Osservazioni che sono suonate come una critica non solo nei confronti del cardinale Cammillo Ruini, che nel corso dei funerali solenni dei militari italiani caduti a Nassiriya aveva detto "non arretreremo di fronte ai terroristi", ma anche nei confronti dello stesso cardinale Giacomo Biffi che venerdì scorso, celebrando la festa della Patrona dell'Arma dei Carabinieri, ha pronunciato un' o­melia elogiativa dell'impegno dei militari italiani in Iraq.
Difronte a queste prese di posizione della Chiesa ufficiale, Don Nicolini ha testimoniato coraggiosamente il proprio pensiero. «I nostri ragazzi sono morti - ha continuato infatti il sacerdote, che tra l'altro ricopre in Diocesi anche l'importante carica di Vicario Episcopale per il settore della Carità - ma se io fossi stato il loro padre avrei fatto di tutto per non lasciarli andare. Avrei preferito che mio figlio avesse la sua vita qui, nel lavoro, nell'affetto e nella carità. Ma così no! Adesso ne ammazzeranno altri e poi verremmo via. Non abbiamo davanti un tempo bello».

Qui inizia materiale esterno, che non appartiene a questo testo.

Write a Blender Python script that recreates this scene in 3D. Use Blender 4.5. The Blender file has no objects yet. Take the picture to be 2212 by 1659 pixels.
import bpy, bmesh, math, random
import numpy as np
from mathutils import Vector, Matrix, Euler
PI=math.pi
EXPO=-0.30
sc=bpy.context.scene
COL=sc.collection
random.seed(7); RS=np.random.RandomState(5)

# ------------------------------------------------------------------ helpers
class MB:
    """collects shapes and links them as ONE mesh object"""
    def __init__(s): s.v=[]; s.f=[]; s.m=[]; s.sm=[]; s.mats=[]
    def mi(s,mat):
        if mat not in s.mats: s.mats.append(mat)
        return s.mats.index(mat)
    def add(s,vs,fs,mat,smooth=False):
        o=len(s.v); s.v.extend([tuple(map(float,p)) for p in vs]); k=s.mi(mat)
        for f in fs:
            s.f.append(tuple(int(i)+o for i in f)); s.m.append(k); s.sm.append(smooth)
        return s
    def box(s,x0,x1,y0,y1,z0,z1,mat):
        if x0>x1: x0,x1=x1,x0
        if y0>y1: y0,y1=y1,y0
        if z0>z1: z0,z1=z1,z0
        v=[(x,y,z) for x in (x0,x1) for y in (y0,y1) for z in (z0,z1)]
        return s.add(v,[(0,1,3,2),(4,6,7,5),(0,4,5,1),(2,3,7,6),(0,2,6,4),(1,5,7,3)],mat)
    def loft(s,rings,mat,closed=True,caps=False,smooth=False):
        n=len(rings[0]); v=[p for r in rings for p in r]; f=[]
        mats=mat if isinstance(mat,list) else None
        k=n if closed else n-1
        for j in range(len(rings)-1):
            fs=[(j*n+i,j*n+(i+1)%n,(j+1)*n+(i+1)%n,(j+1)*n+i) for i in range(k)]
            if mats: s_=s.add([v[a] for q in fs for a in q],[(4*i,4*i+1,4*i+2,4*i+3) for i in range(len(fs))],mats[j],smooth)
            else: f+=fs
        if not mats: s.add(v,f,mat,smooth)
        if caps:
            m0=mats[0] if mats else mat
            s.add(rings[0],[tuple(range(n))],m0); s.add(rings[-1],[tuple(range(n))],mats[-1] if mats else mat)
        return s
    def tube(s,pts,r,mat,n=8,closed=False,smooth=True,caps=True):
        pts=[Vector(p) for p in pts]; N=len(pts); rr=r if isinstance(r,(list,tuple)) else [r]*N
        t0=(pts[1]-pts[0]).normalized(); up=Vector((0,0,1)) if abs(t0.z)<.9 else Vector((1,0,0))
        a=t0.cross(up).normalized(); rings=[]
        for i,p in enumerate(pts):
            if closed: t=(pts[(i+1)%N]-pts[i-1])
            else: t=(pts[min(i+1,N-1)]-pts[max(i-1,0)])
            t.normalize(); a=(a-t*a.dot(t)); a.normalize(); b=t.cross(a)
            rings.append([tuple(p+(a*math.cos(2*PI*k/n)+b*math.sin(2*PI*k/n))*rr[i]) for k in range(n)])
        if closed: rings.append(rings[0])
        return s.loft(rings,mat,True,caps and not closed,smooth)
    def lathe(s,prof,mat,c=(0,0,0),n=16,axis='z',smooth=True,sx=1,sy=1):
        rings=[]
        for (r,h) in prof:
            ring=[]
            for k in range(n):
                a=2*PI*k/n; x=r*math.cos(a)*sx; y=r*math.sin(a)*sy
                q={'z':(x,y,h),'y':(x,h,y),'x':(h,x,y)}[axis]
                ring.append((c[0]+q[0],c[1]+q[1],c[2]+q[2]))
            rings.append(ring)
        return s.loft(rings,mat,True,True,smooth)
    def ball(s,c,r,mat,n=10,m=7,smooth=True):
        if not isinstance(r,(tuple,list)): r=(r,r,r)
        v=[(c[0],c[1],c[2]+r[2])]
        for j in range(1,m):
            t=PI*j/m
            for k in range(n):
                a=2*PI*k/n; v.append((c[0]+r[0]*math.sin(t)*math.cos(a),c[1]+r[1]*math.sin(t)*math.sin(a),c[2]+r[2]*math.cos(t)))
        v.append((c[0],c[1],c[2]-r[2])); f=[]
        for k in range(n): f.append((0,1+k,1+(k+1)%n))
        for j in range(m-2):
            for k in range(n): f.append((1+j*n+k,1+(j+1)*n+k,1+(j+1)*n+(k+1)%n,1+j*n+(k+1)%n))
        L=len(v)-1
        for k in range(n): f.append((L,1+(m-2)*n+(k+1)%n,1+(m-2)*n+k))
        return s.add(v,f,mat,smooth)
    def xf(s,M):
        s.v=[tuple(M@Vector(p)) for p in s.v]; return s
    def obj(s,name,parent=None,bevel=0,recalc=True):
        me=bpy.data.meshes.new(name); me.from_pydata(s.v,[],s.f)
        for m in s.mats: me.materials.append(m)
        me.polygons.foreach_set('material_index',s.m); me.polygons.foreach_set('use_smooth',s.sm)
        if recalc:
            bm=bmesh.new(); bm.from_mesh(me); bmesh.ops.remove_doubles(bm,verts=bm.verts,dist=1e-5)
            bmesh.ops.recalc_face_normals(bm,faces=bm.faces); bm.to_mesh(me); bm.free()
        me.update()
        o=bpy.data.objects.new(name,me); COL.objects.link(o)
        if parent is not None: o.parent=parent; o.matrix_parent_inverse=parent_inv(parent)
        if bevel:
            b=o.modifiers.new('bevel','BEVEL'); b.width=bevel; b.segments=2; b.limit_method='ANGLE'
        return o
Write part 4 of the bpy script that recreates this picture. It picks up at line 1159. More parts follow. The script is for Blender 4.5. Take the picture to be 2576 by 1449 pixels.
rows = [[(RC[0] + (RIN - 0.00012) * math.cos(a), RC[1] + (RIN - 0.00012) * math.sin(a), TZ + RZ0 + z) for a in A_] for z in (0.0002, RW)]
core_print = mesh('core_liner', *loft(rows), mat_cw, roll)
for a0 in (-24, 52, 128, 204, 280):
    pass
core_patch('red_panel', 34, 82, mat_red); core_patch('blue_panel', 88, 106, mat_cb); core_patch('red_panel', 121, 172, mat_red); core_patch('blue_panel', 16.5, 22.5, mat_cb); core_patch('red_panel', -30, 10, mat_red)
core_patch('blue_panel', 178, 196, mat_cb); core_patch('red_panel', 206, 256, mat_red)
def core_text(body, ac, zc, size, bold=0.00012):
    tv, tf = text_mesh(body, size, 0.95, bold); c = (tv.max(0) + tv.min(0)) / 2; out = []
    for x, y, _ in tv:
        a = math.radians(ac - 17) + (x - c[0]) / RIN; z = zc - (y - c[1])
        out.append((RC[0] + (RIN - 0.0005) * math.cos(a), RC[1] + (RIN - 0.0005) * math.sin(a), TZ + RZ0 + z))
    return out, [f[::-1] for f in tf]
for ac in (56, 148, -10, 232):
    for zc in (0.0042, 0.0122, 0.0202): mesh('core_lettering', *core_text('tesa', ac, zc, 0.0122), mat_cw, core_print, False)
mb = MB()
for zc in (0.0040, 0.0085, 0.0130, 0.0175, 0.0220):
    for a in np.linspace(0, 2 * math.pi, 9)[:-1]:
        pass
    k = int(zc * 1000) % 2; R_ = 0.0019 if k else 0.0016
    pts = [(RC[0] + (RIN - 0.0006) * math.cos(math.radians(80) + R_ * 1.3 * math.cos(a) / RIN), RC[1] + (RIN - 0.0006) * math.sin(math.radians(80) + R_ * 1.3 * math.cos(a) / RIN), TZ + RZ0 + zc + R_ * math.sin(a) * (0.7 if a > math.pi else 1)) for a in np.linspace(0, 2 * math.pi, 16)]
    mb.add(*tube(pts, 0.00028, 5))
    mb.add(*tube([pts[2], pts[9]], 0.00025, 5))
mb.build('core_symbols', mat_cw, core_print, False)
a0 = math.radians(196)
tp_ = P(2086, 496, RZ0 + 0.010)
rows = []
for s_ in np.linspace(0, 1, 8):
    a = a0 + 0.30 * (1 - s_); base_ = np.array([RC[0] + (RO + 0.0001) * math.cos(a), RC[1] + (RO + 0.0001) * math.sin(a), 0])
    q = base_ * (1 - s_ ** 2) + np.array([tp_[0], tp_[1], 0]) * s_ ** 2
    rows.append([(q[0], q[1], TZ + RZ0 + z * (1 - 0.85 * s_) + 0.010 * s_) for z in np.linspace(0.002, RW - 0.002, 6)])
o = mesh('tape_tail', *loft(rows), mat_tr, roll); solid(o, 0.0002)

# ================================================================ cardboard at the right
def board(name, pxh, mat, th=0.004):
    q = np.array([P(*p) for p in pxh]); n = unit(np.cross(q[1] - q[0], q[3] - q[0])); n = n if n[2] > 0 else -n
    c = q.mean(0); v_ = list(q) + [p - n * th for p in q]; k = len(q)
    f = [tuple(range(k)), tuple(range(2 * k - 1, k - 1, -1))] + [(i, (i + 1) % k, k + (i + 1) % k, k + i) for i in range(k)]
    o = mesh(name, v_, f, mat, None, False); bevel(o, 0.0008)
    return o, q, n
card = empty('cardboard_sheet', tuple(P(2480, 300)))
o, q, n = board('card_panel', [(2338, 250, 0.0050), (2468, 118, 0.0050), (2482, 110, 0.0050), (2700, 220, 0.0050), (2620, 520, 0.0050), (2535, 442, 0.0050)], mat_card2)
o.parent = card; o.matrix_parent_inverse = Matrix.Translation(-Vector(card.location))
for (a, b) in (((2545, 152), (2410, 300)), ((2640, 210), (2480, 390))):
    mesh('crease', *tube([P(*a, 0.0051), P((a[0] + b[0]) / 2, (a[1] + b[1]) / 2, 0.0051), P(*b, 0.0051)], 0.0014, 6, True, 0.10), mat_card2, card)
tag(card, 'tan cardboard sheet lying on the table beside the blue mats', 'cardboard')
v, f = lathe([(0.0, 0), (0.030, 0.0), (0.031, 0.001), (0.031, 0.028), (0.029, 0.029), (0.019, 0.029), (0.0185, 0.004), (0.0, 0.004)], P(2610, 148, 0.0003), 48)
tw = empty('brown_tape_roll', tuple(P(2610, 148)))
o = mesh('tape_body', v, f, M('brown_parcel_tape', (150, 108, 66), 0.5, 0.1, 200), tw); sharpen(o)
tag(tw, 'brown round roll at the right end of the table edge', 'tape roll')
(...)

Don Nicolini ha poi ricordato il periodo in cui studiava in Seminario a Roma «quando era da poco morto il grande Papa Giovanni XXIII» e ha ricordato quando venne ucciso J. F. Kennedy e quando, nel 1963, «ci sembrava scoppiata la pace e il Vietnam, a noi giovani dell'Università Cattolica, pareva una sorta di residuato di un'epoca ormai finita». Allora, in oltre un centinaio di studenti .misero le tonache e scesero lentamente dalla loro residenza  fino all'Ambasciata degli Stati Uniti.  
«Senza che le guardie potesse­ro reagire - ha raccontato don Nicolini - entrammo tutti insieme all'interno del cortile, pretendendo di poter parlare con l'ambasciatore per riferirgli il nostro messaggio di pace. Oggi è stata invece riscoperta la guerra e la violenza; questa è veramente roba dà matti».
Ma la soluzione per don Giovanni è molto semplice, e si può attivare solo con la comunione, la riconciliazione la pazienza nei confronti dell'altro con la tessitura paziente della carità quotidiana e degli affetti. «E' tra gli ultimi -ha aggiunto il direttore della Caritas - che vanno cercati i segnali di ottimismo e di pace». Lo stesso tema, scelto per la XIII assemblea diocesana delle Caritas parrocchiali - ossia un versetto della prima lettera ai Corinti di San Paolo Apostolo "Dio ha scelto ciò che nel mondo è debole per confondere i forti" - è sembrato ai più una chiara provocazione sullo stesso tema .
Don Giovanni ha poi conclu­so il proprio intervento con alcune riflessioni che hanno affascinato l'uditorio presente, a partire dai santi bolognesi Vitale ed Agricola, uno servo e l'altro padrone, che «spesso ho visto insieme nelle ultime settimane nelle lunghe file davanti alla Prefettura di Bologna» per la regolarizzazione del permesso di soggiorno.  
«Più volte - ha rivelato il sacerdote - insieme a tanti immigrati, anch'io mi sono travestito da padrone che dà la­voro a "schiavi" clandestini. Poi, quando finalmente si esce dall'ufficio della Prefettura, una volta ottenuta la regolarizzazione, sia ha voglia di darsi un'abbracciatone. Pazienza se il funzionario ha guardato il mio amico Marcel, il primo che ho aiutato, dicendogli: "Fai un anno di lavoro e poi via". E Marcel mi ha sorriso, mi ha tranquillizzato - lui a me - e io l'ho abbracciato e gli ho detto: "Spero che un giorno tu possa diventare il questore di Bologna"».E sulla legge Bossi-Fini, che doveva essere contro gli immigrati, ha osservato: «Ha invece rappresentato la più grande sanatoria mai vista, con oltre 700mila persone uscite dall'irregolarità. Che meraviglia!».